Internet comedy fans are risibly macabre and dramatic. Incidentally, Girls isn't an impressionist show, although Lena Dunham is doing a fairly neat summation of that rite de passage, so bleakly and sharply and more-ishly that I want to pogo round the living room in glee. Perhaps you'll disagree. Perhaps you watched nine full seconds of the YouTube trailer for Dunham's exquisite movie Tiny Furniture so you're already an "I hate Girls" aficionado.

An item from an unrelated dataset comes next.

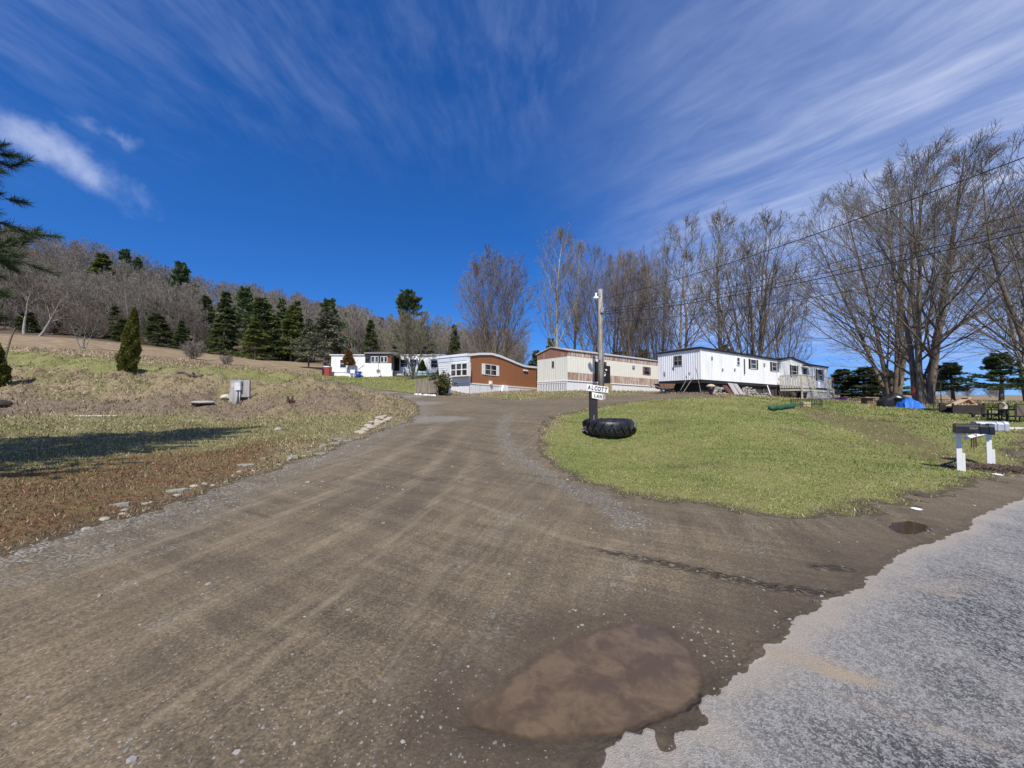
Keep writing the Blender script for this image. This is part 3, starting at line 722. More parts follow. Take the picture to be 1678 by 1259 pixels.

Before you cast aside all this fresh young talent completely, at least give Morgana doing Martine McCutcheon on "Very Important People" a whirr round your eyeballs. Poor Martine, flogging her life-enhancing, gut-revitalising yoghurt, waffling hokey science facts with one greedy eye on the fee+agency+ vat. "This yoghurt is so good for you that it's actually, like, y'know, going down into the sewers and cleaning them up! In fact in the future, right, families will be going on holiday... in the sewers." Pout to camera, feed face with peach Melba bio-goo. These people are very important to me.
Grace's marmalade dropper
The sight of Joffrey in Game of Thrones, who, not content with being a smug-faced, woman-beating, bloodthirsty psychopath, has taken to clomping about with a crossbow and added bleak sadism to his roster of lolz. As Bronn, played by Jerome Flynn, put it: "there's no cure for being a c***".